Stored data —

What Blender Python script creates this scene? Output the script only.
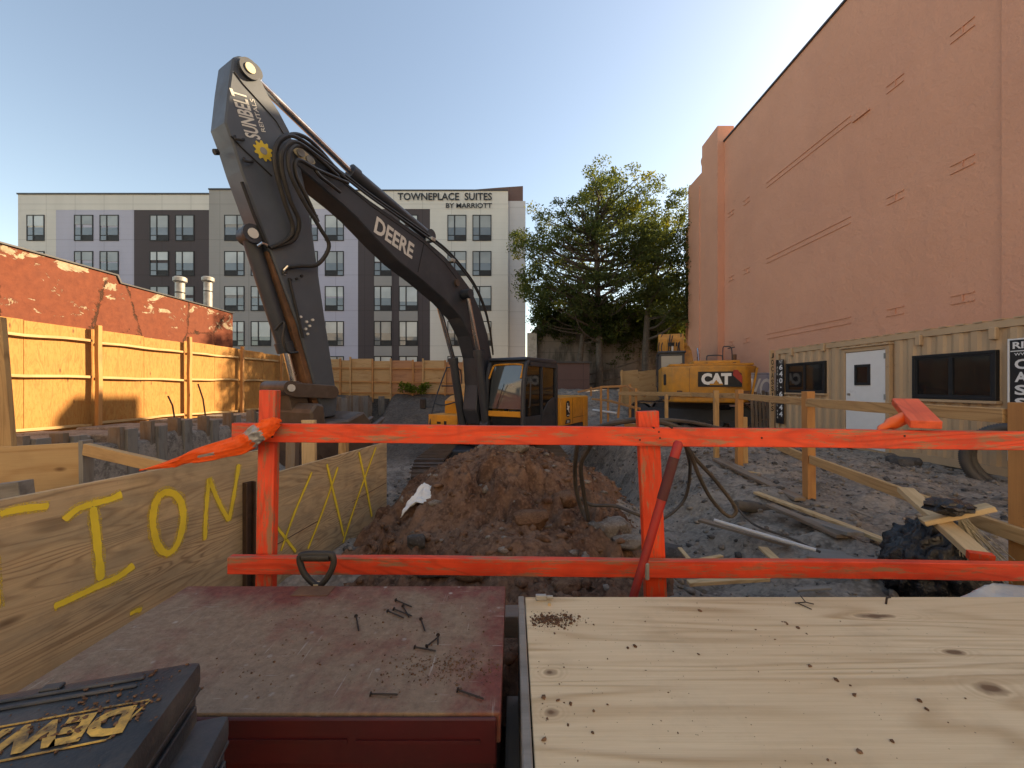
import bpy, bmesh, math, random
import numpy as np
from mathutils import Vector, Matrix, noise
R = math.radians
random.seed(7); rng = np.random.default_rng(7)
for o in list(bpy.data.objects): bpy.data.objects.remove(o)
SC = bpy.context.scene
COL = SC.collection
# ------------------------------------------------------------------ camera, light, exposure
F, CX, CY, ZC = 390.0, 513.0, 386.0, 1.5
cam = bpy.data.objects.new('camera', bpy.data.cameras.new('camera')); COL.objects.link(cam)
cam.location = (0, 0, ZC); cam.rotation_euler = (R(90), 0, 0)
cam.data.sensor_width = 36; cam.data.lens = F*36/1024
cam.data.shift_x = (512-CX)/1024; cam.data.shift_y = (CY-384)/1024
cam.data.clip_start = 0.02; cam.data.clip_end = 3000
SC.camera = cam
SUN = Vector((21.6, 10.8, 13.9)).normalized()
sun_el = math.asin(SUN.z); sun_az = math.atan2(SUN.x, SUN.y)
w = bpy.data.worlds.new('World'); SC.world = w; w.use_nodes = True
wn = w.node_tree.nodes; wl = w.node_tree.links; wn.clear()
sky = wn.new('ShaderNodeTexSky'); sky.sky_type = 'NISHITA'; sky.sun_disc = False
sky.sun_elevation = sun_el; sky.sun_rotation = sun_az
sky.air_density = 1.15; sky.dust_density = 0.55; sky.ozone_density = 1.6; sky.altitude = 10
bg = wn.new('ShaderNodeBackground'); bg.inputs[1].default_value = 0.115
wo = wn.new('ShaderNodeOutputWorld')
wl.new(sky.outputs[0], bg.inputs[0]); wl.new(bg.outputs[0], wo.inputs[0])
sl = bpy.data.lights.new('sun', 'SUN'); sl.energy = 5.0; sl.angle = R(0.5); sl.color = (1.0, 0.86, 0.66)
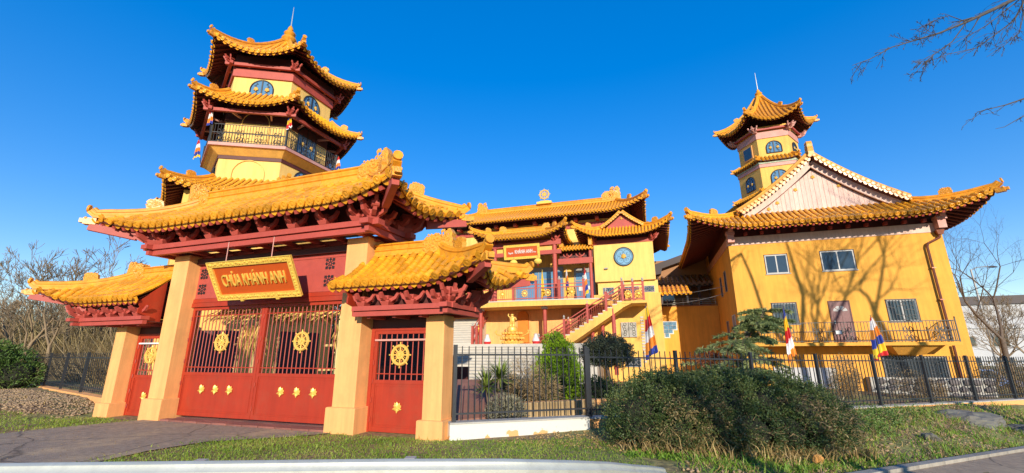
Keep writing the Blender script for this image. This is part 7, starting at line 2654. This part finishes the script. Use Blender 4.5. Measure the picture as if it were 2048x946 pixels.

OBJECTIVE —
Give back all entries exactly. No pictures belong in the copy.

THE RESPONSE —
What Blender Python script creates this scene? Output the script only.
import bpy, bmesh, math, random
import numpy as np
from mathutils import Vector, Matrix, noise
R = math.radians
random.seed(7); rng = np.random.default_rng(7)
for o in list(bpy.data.objects): bpy.data.objects.remove(o)
SC = bpy.context.scene
COL = SC.collection
# ------------------------------------------------------------------ camera, light, exposure
F, CX, CY, ZC = 390.0, 513.0, 386.0, 1.5
cam = bpy.data.objects.new('camera', bpy.data.cameras.new('camera')); COL.objects.link(cam)
cam.location = (0, 0, ZC); cam.rotation_euler = (R(90), 0, 0)
cam.data.sensor_width = 36; cam.data.lens = F*36/1024
cam.data.shift_x = (512-CX)/1024; cam.data.shift_y = (CY-384)/1024
cam.data.clip_start = 0.02; cam.data.clip_end = 3000
SC.camera = cam
SUN = Vector((21.6, 10.8, 13.9)).normalized()
sun_el = math.asin(SUN.z); sun_az = math.atan2(SUN.x, SUN.y)
w = bpy.data.worlds.new('World'); SC.world = w; w.use_nodes = True
wn = w.node_tree.nodes; wl = w.node_tree.links; wn.clear()
sky = wn.new('ShaderNodeTexSky'); sky.sky_type = 'NISHITA'; sky.sun_disc = False
sky.sun_elevation = sun_el; sky.sun_rotation = sun_az
sky.air_density = 1.15; sky.dust_density = 0.55; sky.ozone_density = 1.6; sky.altitude = 10
bg = wn.new('ShaderNodeBackground'); bg.inputs[1].default_value = 0.115
wo = wn.new('ShaderNodeOutputWorld')
wl.new(sky.outputs[0], bg.inputs[0]); wl.new(bg.outputs[0], wo.inputs[0])
sl = bpy.data.lights.new('sun', 'SUN'); sl.energy = 5.0; sl.angle = R(0.5); sl.color = (1.0, 0.86, 0.66)
Keep writing the Blender script for this image. This is part 7, starting at line 2654. This part finishes the script. Use Blender 4.5. Measure the picture as if it were 2048x946 pixels.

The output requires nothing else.